CHALLENGE: Write the records below out in full, character for character, with no pictures.

(Scripts that build scenes)
▼

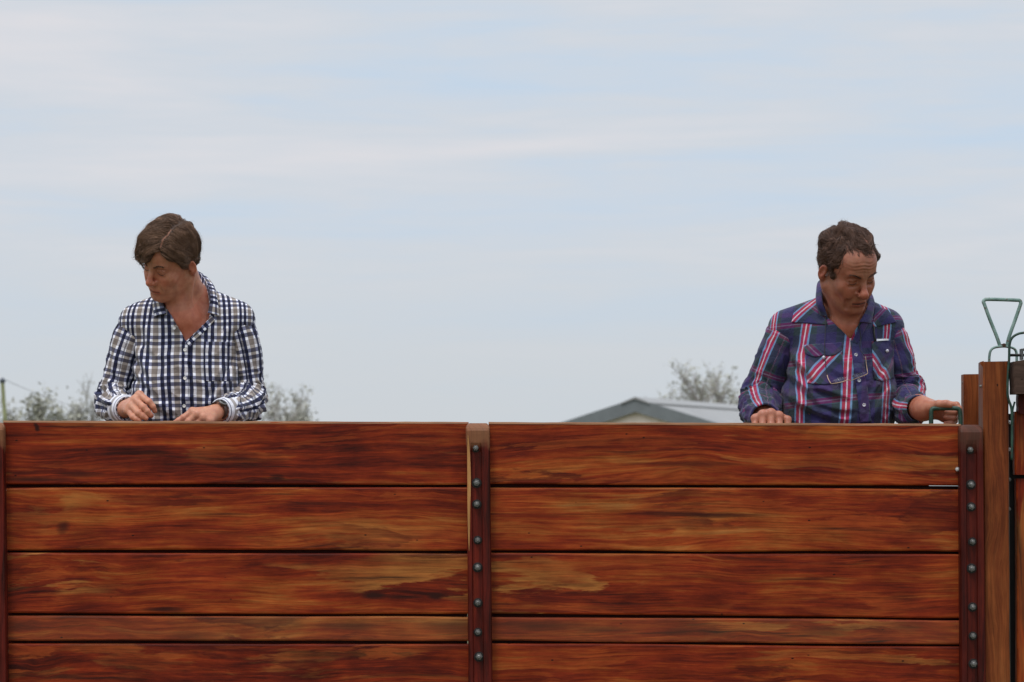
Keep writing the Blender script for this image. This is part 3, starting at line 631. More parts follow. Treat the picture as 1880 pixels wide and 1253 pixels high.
for s in (-1, 1):
    mb = MB(); v = []; pc_ = []
    for q in (0.0, LEN):
        for c_ in (0, s * HW):
            for dz in (0, -0.08): v.append(H(q, c_, R0z - abs(c_) * SL + dz)); pc_.append((q, c_, 0))
    mb.add(v, [(0, 2, 6, 4), (1, 5, 7, 3), (0, 1, 3, 2), (4, 6, 7, 5), (2, 3, 7, 6), (0, 4, 5, 1)], pc_); mb.build('roof', M_roof, sh, pc=True)
    mb = MB(); v = []
    for q in (-0.06, -0.005):
        for c_ in (0, s * (HW + .05)):
            for dz in (0.05, -0.33): v.append(H(q, c_, R0z - abs(c_) * SL + dz))
    mb.add(v, [(0, 1, 3, 2), (4, 6, 7, 5), (0, 2, 6, 4), (1, 5, 7, 3), (2, 3, 7, 6), (0, 4, 5, 1)]); mb.build('barge_board', M_fascia, sh)
    mb = MB(); v = []
    for q in (0.0, LEN):
        for c0, z0 in ((0, 0.09), (s * 0.42, -0.42 * SL + 0.05), (s * 0.42, -0.42 * SL + 0.015), (0, 0.03)): v.append(H(q - 0.1, c0, R0z + z0))
    mb.add(v, [(0, 1, 5, 4), (1, 2, 6, 5), (2, 3, 7, 6), (0, 3, 2, 1), (4, 5, 6, 7)]); mb.build('ridge_cap', M_fascia if False else M_roof, sh)
mb = MB(); mb.box(0, 1, 0, 1, 0, 1)
for c_ in (-2.2, 1.6):
    mb = MB(); v = [H(wl0 - q, c_ + a_, z_) for q in (0.0, 0.05) for a_ in (0, 1.2) for z_ in (1.0, 2.1)]
    mb.add(v, [(4, 5, 7, 6), (0, 2, 3, 1), (4, 6, 2, 0), (5, 1, 3, 7), (6, 7, 3, 2), (4, 0, 1, 5)]); mb.build('window', plain('dark window glass', (0.03, 0.035, 0.04), 0.1), sh)

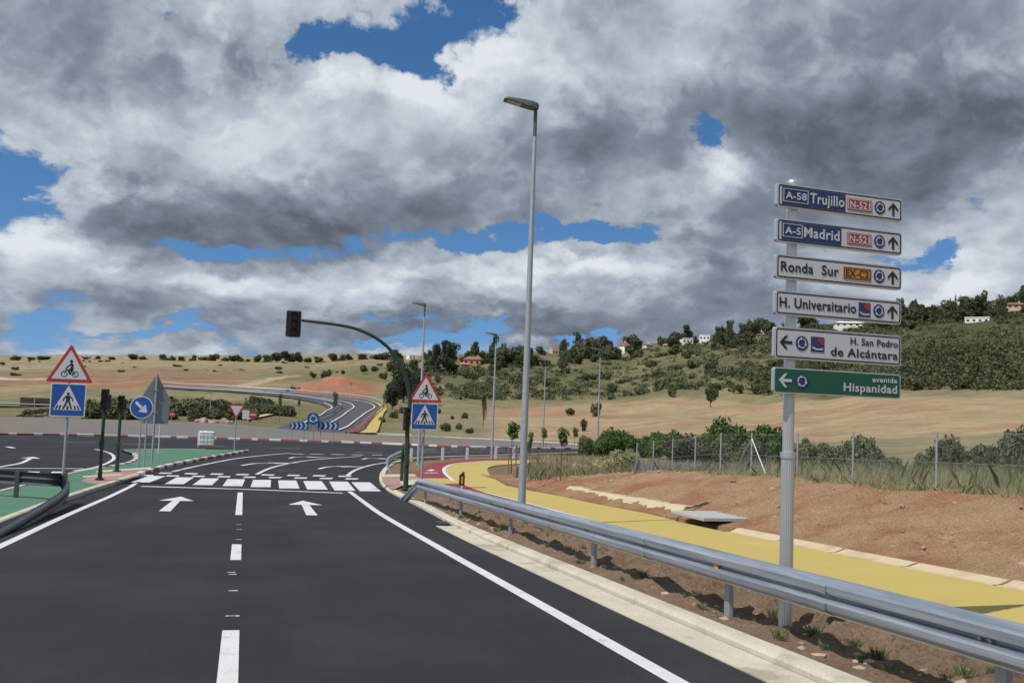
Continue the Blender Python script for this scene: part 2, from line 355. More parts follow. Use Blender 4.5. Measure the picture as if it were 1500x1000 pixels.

▲

THE RESPONSE:
Keep writing the Blender script for this image. This is part 3, starting at line 631. More parts follow. Treat the picture as 1880 pixels wide and 1253 pixels high.
for s in (-1, 1):
    mb = MB(); v = []; pc_ = []
    for q in (0.0, LEN):
        for c_ in (0, s * HW):
            for dz in (0, -0.08): v.append(H(q, c_, R0z - abs(c_) * SL + dz)); pc_.append((q, c_, 0))
    mb.add(v, [(0, 2, 6, 4), (1, 5, 7, 3), (0, 1, 3, 2), (4, 6, 7, 5), (2, 3, 7, 6), (0, 4, 5, 1)], pc_); mb.build('roof', M_roof, sh, pc=True)
    mb = MB(); v = []
    for q in (-0.06, -0.005):
        for c_ in (0, s * (HW + .05)):
            for dz in (0.05, -0.33): v.append(H(q, c_, R0z - abs(c_) * SL + dz))
    mb.add(v, [(0, 1, 3, 2), (4, 6, 7, 5), (0, 2, 6, 4), (1, 5, 7, 3), (2, 3, 7, 6), (0, 4, 5, 1)]); mb.build('barge_board', M_fascia, sh)
    mb = MB(); v = []
    for q in (0.0, LEN):
        for c0, z0 in ((0, 0.09), (s * 0.42, -0.42 * SL + 0.05), (s * 0.42, -0.42 * SL + 0.015), (0, 0.03)): v.append(H(q - 0.1, c0, R0z + z0))
    mb.add(v, [(0, 1, 5, 4), (1, 2, 6, 5), (2, 3, 7, 6), (0, 3, 2, 1), (4, 5, 6, 7)]); mb.build('ridge_cap', M_fascia if False else M_roof, sh)
mb = MB(); mb.box(0, 1, 0, 1, 0, 1)
for c_ in (-2.2, 1.6):
    mb = MB(); v = [H(wl0 - q, c_ + a_, z_) for q in (0.0, 0.05) for a_ in (0, 1.2) for z_ in (1.0, 2.1)]
    mb.add(v, [(4, 5, 7, 6), (0, 2, 3, 1), (4, 6, 2, 0), (5, 1, 3, 7), (6, 7, 3, 2), (4, 0, 1, 5)]); mb.build('window', plain('dark window glass', (0.03, 0.035, 0.04), 0.1), sh)

Continue the Blender Python script for this scene: part 2, from line 355. More parts follow. Use Blender 4.5. Measure the picture as if it were 1500x1000 pixels.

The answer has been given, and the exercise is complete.